Distributed-memory simulations of turbulent flows on modern GPU systems using an adaptive pencil decomposition library
More Info
expand_more
Abstract
This paper presents a performance analysis of pencil domain decomposition methodologies for three-dimensional Computational Fluid Dynamics (CFD) codes for turbulence simulations, on several large GPU-accelerated clusters. The performance was assessed for the numerical solution of the Navier-Stokes equations in two codes which require the calculation of Fast-Fourier Transforms (FFT): a tri-periodic pseudo-spectral solver for isotropic turbulence, and a finite-difference solver for canonical turbulent flows, where the FFTs are used in its Poisson solver. Both codes use a newly developed transpose library that automatically determines the optimal domain decomposition and communication backend on each system. We compared the performance across systems with very different node topologies and available network bandwidth, to show how these characteristics impact decomposition selection for best performance.
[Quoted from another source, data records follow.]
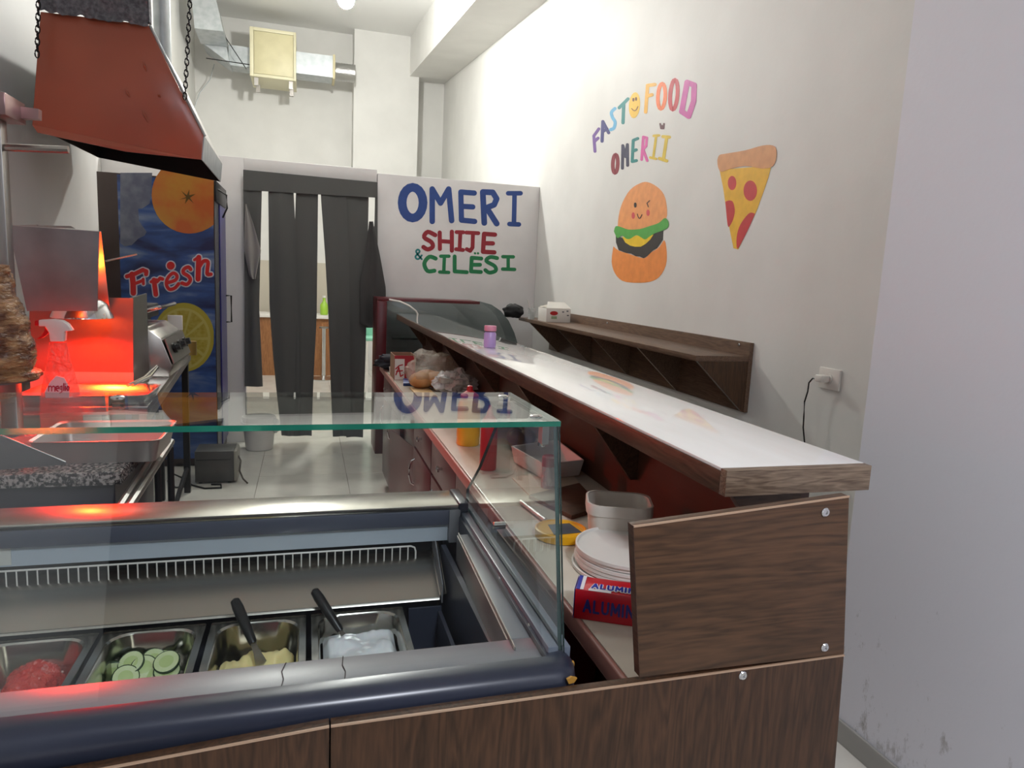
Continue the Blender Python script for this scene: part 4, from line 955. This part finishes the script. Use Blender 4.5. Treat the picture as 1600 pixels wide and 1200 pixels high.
# doner
dx, dy = -.925, 2.42
t = thing('doner_machine', 'vertical doner grill with steel post and arms at the far left edge', 'doner grill', (dx, dy, .8505))
obj('base_plate', B((dx-.2, dy-.16, .8505), (dx+.13, dy+.16, .875)), M_STEEL2, t, bevel=.004)
obj('spit', MB().tube([(dx, dy, .8755), (dx, dy, 1.86)], .008, 8), M_CHROME, t)
obj('meat_disc', MB().lathe((dx, dy, 1.085), [(.14, 0), (.14, .006)], 28), M_STEEL2, t)
def mf(a, b):
    z = 1.0915+.34*b; th_ = 2*math.pi*a
    r = (.098 + .03*(1-b)**2 + .018*math.sin(b*5)) + .012*noise.noise(Vector((math.cos(th_)*3, math.sin(th_)*3, b*9))) + .006*noise.noise(Vector((math.cos(th_)*9, math.sin(th_)*9, b*40)))
    if b < .06: r += .018
    if b > .985: r *= .3
    return Vector((dx+r*math.cos(th_), dy+r*math.sin(th_), z))
obj('doner_meat', MB().grid(mf, 48, 60), mat('roast_meat', (92, 56, 38), .35, col2=(176, 134, 92), scale=16, stretch=(1, 1, 2.5), bump=.8, bscale=50, contrast=(.38, .62)), t, smooth=60, merge=True)['label'] = 'browned stack of doner meat'
px0 = P(8, 300, Y=2.62).x
obj('post', B((px0-.035, 2.58, .8505), (px0+.012, 2.63, 1.95)), M_STEEL2, t, bevel=.003)
a = P(30, 172, Y=2.60)
obj('motor_bracket', MB().box((px0-.06, 2.50, a.z-.035), (px0+.055, 2.66, a.z+.03)), mat('rose_reflection_tint', (160, 130, 128), .3, metal=.8), t, bevel=.003)  # the pink reflection is put into the steel's base colour, crossbar too
obj('motor', MB().lathe((px0-.025, 2.49, a.z-.005), [(.03, 0), (.03, -.03), (.02, -.04)], 18, 'Y'), M_CHROME, t)
obj('arm', MB().tube([P(4, 230, Y=2.6), P(107, 234, Y=2.6)], .0115, 8), M_STEEL, t)
obj('crossbar', MB().prism([P(22, 165, Y=2.62), P(60, 170, Y=2.62), P(60, 186, Y=2.62), P(22, 184, Y=2.62)], (0, .03, 0)), mat('rose_reflection_tint', (0, 0, 0)), t)
q = [P(u, v_, Y=2.17) for u, v_ in ((-70, 655), (4, 681), (103, 722), (103, 726), (-70, 740))]
mb = MB().prism(q, (0, .003, 0))
o = tag(obj('grey_steel_sheet', mb, mat('cowl_steel', (0, 0, 0))), 'grey steel splash sheet with a bright sloping edge before the stone top', 'sheet')
obj('bright_edge', MB().tube([q[1], q[2]], .0022, 6), M_CHROME, o)
o = tag(obj('knife', MB().prism([P(u, v_, Y=3.05) for u, v_ in ((58, 352), (110, 353), (117, 357), (60, 355))], (0, .01, 0)).prism([P(u, v_, Y=3.05) for u, v_ in ((16, 352), (58, 351), (58, 356), (16, 355))], (0, .012, 0)), M_STEEL2), 'long knife lying on top of the grey heat lamp cowl', 'knife')
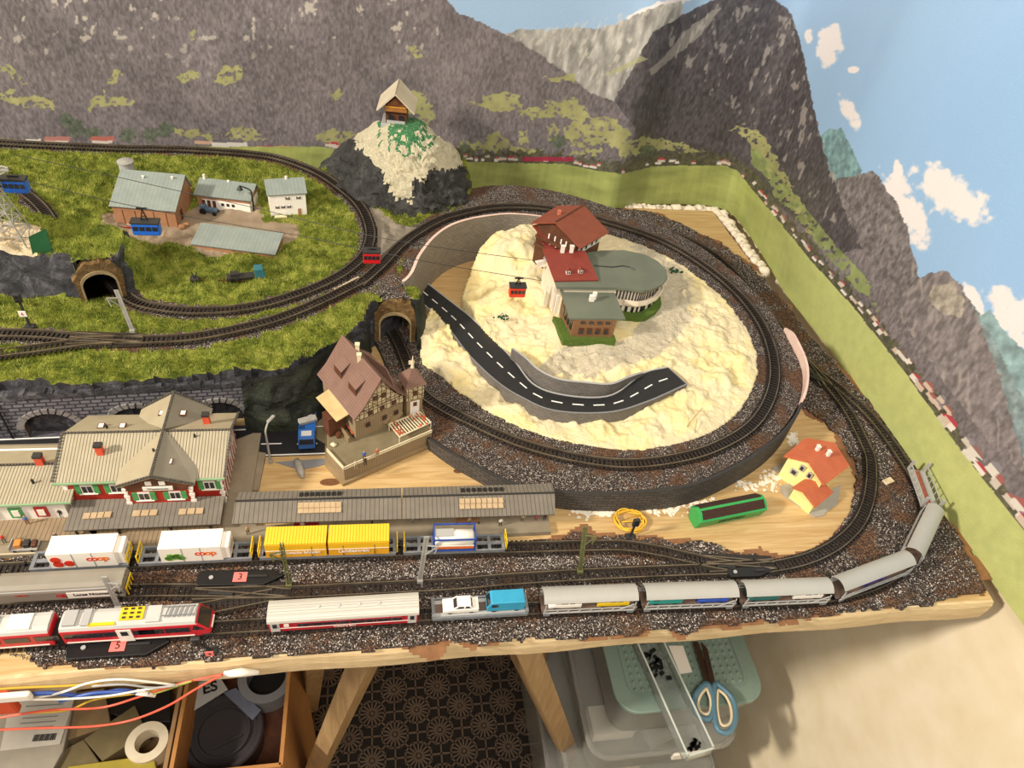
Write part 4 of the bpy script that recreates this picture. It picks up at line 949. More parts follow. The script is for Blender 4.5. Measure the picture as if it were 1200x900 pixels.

Additionally, we assessed the performance of several communication libraries available on these systems, such as Open-MPI, IBM Spectrum MPI, Cray MPI, the NVIDIA Collective Communication Library (NCCL), and NVSHMEM. Our results show that the optimal combination of communication backend and domain decomposition is highly system-dependent, and that the adaptive decomposition library is key in ensuring efficient resource usage with minimal user effort.